Petrovsky resurfaces

Petrovsky’s dog at a highway service stop. P had just gotten up to attend to an urgent matter and I was left for 17 uncomfortable minutes trying to find common ground with this  disinterested animal.

Note: for best results, listen to Elmer Bernstein’s The Great Escape while reading this document.

A letter from my old acquaintance Petrovsky arrived just the other day. Until two years ago, I hadn’t seen P since the old days and thought P had disappeared from the face of the earth. But recently P’d resurfaced and we’ve met periodically at highway service stops halfway between our towns for the last two years. We mostly talk about old times but I suspect he wants to enlist my help in solving Ptarmigan’s Riddle. When P’s letter arrived.
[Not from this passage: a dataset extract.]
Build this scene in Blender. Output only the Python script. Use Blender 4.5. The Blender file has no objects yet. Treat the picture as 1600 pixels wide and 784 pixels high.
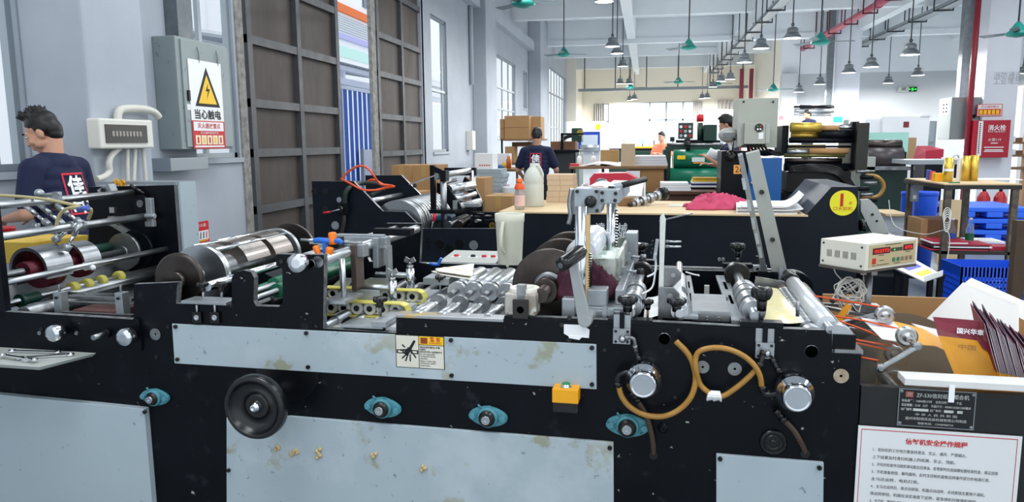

I wanted to post the actual letter, handwritten in the old style, however, it disintegrated shortly after I read it. Luckily, I have a photographic memory…

My Dear DS,
With the holidays coming up, I wanted to let you know that traditionally, I don’t give presents, however I expect that you’ll want to give me something. Which is very thoughtful of you. Please do not spend more than $800 because that’s too much, unless you feel as if you must. Since you and I have never exchanged holiday gifts in the 40 years we’ve known each other, and assuming that starting from our time at The Delinquency School, you probably would have spent $10, and that over the course of four decades, that amount might have crept up to, say, $35 per annum, then $800 seems reasonable (which is crazy because no on in their right mind would spend $800), however, you’ve had that money available to earn interest, to invest, or to blow on Betamax tapes, so the $800 not spent over the years on a trinket for me would be worth many thousands by now. Knowing you and your market savvy, you bought Apple in 1976, and that’s worth a fortune, so why would you gripe about $800? I would not be at all hurt if you needed to save up and you put off your holiday present til next year, but it will likely run you closer to $835. It’s up to you. Again, I do not give presents. Everyone knows that, so please don’t expect anything in return.

By the way, I have big birthday coming up next year and you’re way behind on birthday presents, too. No need to sweat that now…we’ll cross that bridge when we come to it. I do give birthday presents – birthdays are important and meaningful – but I never remember birthdays, so you probably won’t get one from me.